GIVEN MATERIAL>
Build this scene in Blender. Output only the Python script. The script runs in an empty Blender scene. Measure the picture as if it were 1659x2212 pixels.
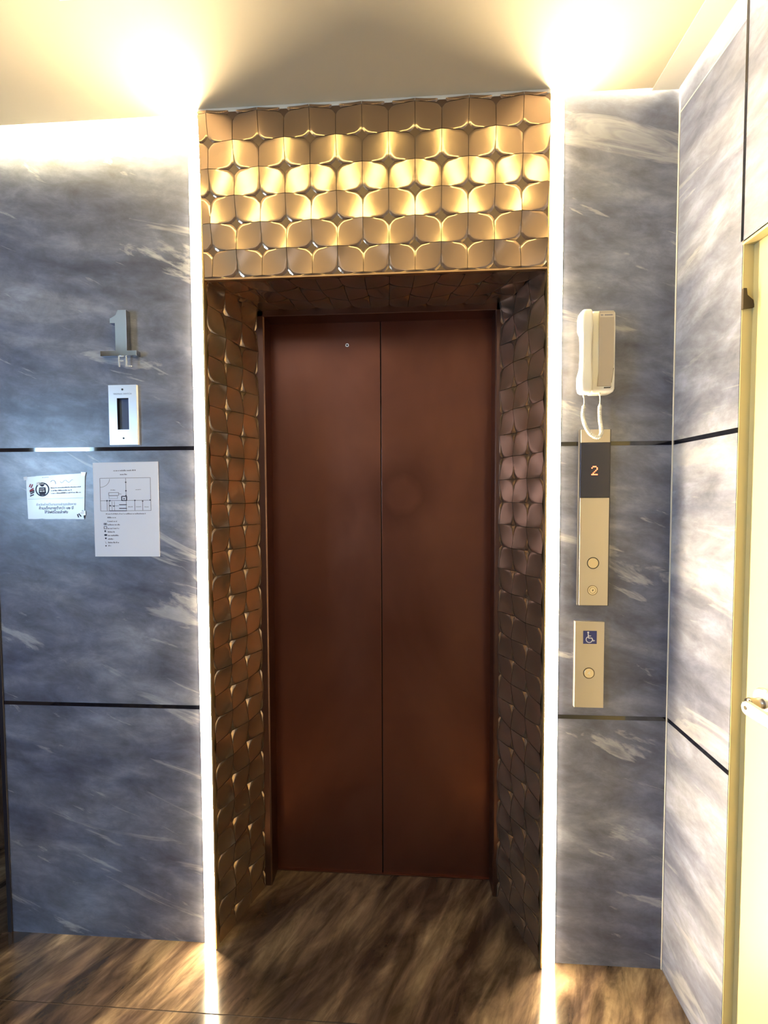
import bpy, bmesh, math, random
from mathutils import Vector, Matrix
random.seed(4)
sc = bpy.context.scene
col = sc.collection

# ---------------------------------------------------------------- camera, light, exposure
cam_d = bpy.data.cameras.new('camera')
cam_d.sensor_fit = 'VERTICAL'; cam_d.sensor_height = 36.0
cam_d.lens = 950.0 * 36.0 / 2212.0
cam_d.clip_start = 0.02
cam = bpy.data.objects.new('camera', cam_d); col.objects.link(cam)
_r = Vector((0.99820, 0.05979, -0.00437)); _u = Vector((0.00198, 0.03991, 0.99920)); _f = Vector((-0.05992, 0.99741, -0.03972))
cam.matrix_world = Matrix(((_r.x, _u.x, -_f.x, 0.0759), (_r.y, _u.y, -_f.y, -1.3199), (_r.z, _u.z, -_f.z, 1.4358), (0, 0, 0, 1)))
sc.camera = cam
sc.view_settings.view_transform = 'Standard'
sc.view_settings.look = 'None'
sc.view_settings.gamma = 1.0
sc.view_settings.use_curve_mapping = False
sc.view_settings.exposure = 0.0

LED_COLOR = (1.0, 0.78, 0.48)
LED_POWER = 135.0           # vertical portal strips
SLOT_POWER_LEFT = 2600.0     # shadow gap between ceiling and marble, left of the portal
SLOT_POWER_RIGHT = 260.0
WINDOW_POWER = 45.0
FILL_POWER = 1.3

world = bpy.data.worlds.new('world'); sc.world = world; world.use_nodes = True
world.node_tree.nodes['Background'].inputs[0].default_value = (0.5, 0.6, 0.85, 1)
world.node_tree.nodes['Background'].inputs[1].default_value = 0.25

# ---------------------------------------------------------------- room numbers (metres)
H = 2.5524                 # ceiling
XL, XR = -1.2366, 0.8305   # left end of the marble wall, right wall
BACK = -3.4
PL, PR = -0.5375, 0.4664   # portal opening, front
RL, RR, RY = -0.4592, 0.3822, 0.214   # portal reveal, back
DL, DR, DY = -0.4342, 0.3658, 0.2873  # lift door
SEAM = -0.0305
ZS = 2.080                 # soffit of the portal
C = 0.0751                 # relief tile
GX0, GZ0 = -0.5099, 2.0841 # tile grid origin
J1, J2 = 1.5808, 0.7697    # black joints
DOORY, DOORZ = -0.2487, 2.004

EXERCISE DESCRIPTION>
Give every line above again exactly, with no pictures.

CORRECT OUTPUT>
Build this scene in Blender. Output only the Python script. The script runs in an empty Blender scene. Measure the picture as if it were 1659x2212 pixels.
import bpy, bmesh, math, random
from mathutils import Vector, Matrix
random.seed(4)
sc = bpy.context.scene
col = sc.collection

# ---------------------------------------------------------------- camera, light, exposure
cam_d = bpy.data.cameras.new('camera')
cam_d.sensor_fit = 'VERTICAL'; cam_d.sensor_height = 36.0
cam_d.lens = 950.0 * 36.0 / 2212.0
cam_d.clip_start = 0.02
cam = bpy.data.objects.new('camera', cam_d); col.objects.link(cam)
_r = Vector((0.99820, 0.05979, -0.00437)); _u = Vector((0.00198, 0.03991, 0.99920)); _f = Vector((-0.05992, 0.99741, -0.03972))
cam.matrix_world = Matrix(((_r.x, _u.x, -_f.x, 0.0759), (_r.y, _u.y, -_f.y, -1.3199), (_r.z, _u.z, -_f.z, 1.4358), (0, 0, 0, 1)))
sc.camera = cam
sc.view_settings.view_transform = 'Standard'
sc.view_settings.look = 'None'
sc.view_settings.gamma = 1.0
sc.view_settings.use_curve_mapping = False
sc.view_settings.exposure = 0.0

LED_COLOR = (1.0, 0.78, 0.48)
LED_POWER = 135.0           # vertical portal strips
SLOT_POWER_LEFT = 2600.0     # shadow gap between ceiling and marble, left of the portal
SLOT_POWER_RIGHT = 260.0
WINDOW_POWER = 45.0
FILL_POWER = 1.3

world = bpy.data.worlds.new('world'); sc.world = world; world.use_nodes = True
world.node_tree.nodes['Background'].inputs[0].default_value = (0.5, 0.6, 0.85, 1)
world.node_tree.nodes['Background'].inputs[1].default_value = 0.25

# ---------------------------------------------------------------- room numbers (metres)
H = 2.5524                 # ceiling
XL, XR = -1.2366, 0.8305   # left end of the marble wall, right wall
BACK = -3.4
PL, PR = -0.5375, 0.4664   # portal opening, front
RL, RR, RY = -0.4592, 0.3822, 0.214   # portal reveal, back
DL, DR, DY = -0.4342, 0.3658, 0.2873  # lift door
SEAM = -0.0305
ZS = 2.080                 # soffit of the portal
C = 0.0751                 # relief tile
GX0, GZ0 = -0.5099, 2.0841 # tile grid origin
J1, J2 = 1.5808, 0.7697    # black joints
DOORY, DOORZ = -0.2487, 2.004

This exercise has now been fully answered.